Two well-known paintings are both from 1915, The Chinese Restaurant and Rush Hour, New YorkRush Hour is a restless angular futurist depiction that evokes the noise and rapid movement of traffic in a skyscraper city. Chinese Restaurant is composed of collage materials in a Synthetic Cubist manner showing the various aspects of experience. 

He wrote, “On entering a Chinese restaurant from the darkness of night outside, a maze and blaze of light seemed to split into fragments the interior and its contents….” [4]

Instrumental in many important art organizations, he was involved in the American Artists’ Congress, taught at the Art Students League of New York summer school with photographer Clarence White at Georgetown Island in Maine [5]. His most famous student is Mark Rothko.

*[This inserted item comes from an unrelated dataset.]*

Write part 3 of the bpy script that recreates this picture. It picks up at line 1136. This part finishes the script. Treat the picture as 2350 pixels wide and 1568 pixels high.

Max Weber was a restless artist who worked in many styles. His modern art drew hateful critical commentary but revolutionized American art. Whether it was restlessness or something else, his work began to gradually change toward an expressionist style from the 20’s through the 40’s, concentrating more and more on Jewish subject matter from his heritage [6]

During the time period of Margaret Lefranc and Anna Walinska’s Guild Art Gallery of 1935---1937, Jewish art collectors Herman Shulman and his wife Rebecca Beldner, bought from the Guild. When Herman died, Rebecca donated twelve paintings, including Max Weber’s, Synagogue Interior, to the Israeli Government [7]. Other artists pursued abstraction to non-objectivity. Weber was not one of them. 

[1] Annie Cohen-Solal, Painting American:  The Rise of American Artists:  Paris 1867-New York 1948, (Alfred A. Knopf, New York, 2001), p. 201.

[2] Wayne Craven, American Art History & Culture, (McGraw-Hill revised 1st edition, London, 2003), p. 446.


[4] Michael J. Lewis, American Art and Architecture, (Thames & Hudson, London, 2006), p.210

[5] Wayne Craven, p.473.


[7] Andrea Pappas, “In Search of a Jewish Audience:  New York’s Guild Art Gallery, 1935---1937.”  Journal of American Jewish History. 98, No. 4 (October 1014):  263---288, p. 284.